まずコントロールがいい。この日の最高球速は149キロで、球種もツーシーム、カットボール、スライダー、チェンジアップと多彩だ。特に目を引いたのが大橋との対決。カウント0-1から、149キロのツーシームを内角にきっちり投じ、どんづまりのショートゴロに打ち取った。

捕手が内角に構えていたので、たまたまそこに行ったわけではない。捕手がストライクゾーンを要求したのか、ボール球を要求したのかはわからないが、左投手が左打者の懐に投げ込めるかどうかは、非常に重要な要素だ。

この日投じた11球はすべてホームベース板の上を通過した。制球力のある証しではあるが、見方を変えるとまとまりすぎていて、怖さがない。たまに抜けた球が来ると打者は嫌なもので、特に左打者は左投手の抜け球を嫌がる。

村上のような左の強打者を抑えるには、相手の上体を起こす「見せ球」を使い、踏み込ませないようにしないといけない。そうやって内角を意識させておけば、外角に逃げていくスライダーやカットボールが非常に有効になる。

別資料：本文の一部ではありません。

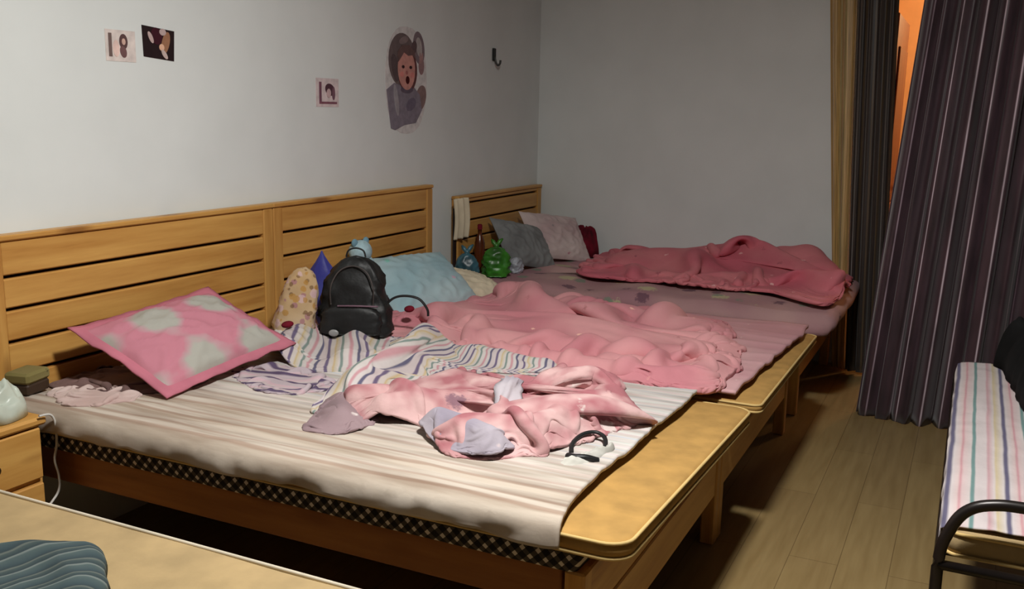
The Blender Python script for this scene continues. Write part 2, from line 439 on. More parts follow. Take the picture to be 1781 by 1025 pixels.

1つ、驚いたシーンがあった。3人目の打者、梶原と相対したとき、カウント1-1から突然クイックで投げた。梶原もびっくりして、スライダーについ手を出してしまい、三ゴロに終わった。日本で教わったのか、アメリカでもやっていたのか。ここで成功するんだという、強い意志の表れと解釈した。(日刊スポーツ評論家)

◆イアン・クロール 1991年5月9日、米国イリノイ州生まれ。ニュークアバレー高から09年ドラフト7巡目でアスレチックス入団。13年ナショナルズに移籍しメジャーデビュー。タイガース-ブレーブス-エンゼルス-メッツ-レッズ-ツインズ-タイガースと渡り、今季はパドレスとマイナー契約。3Aで1勝1敗2セーブ。防御率7・46。メジャー通算243試合で8勝6敗1セーブ、防御率4・49。左投げ左打ち。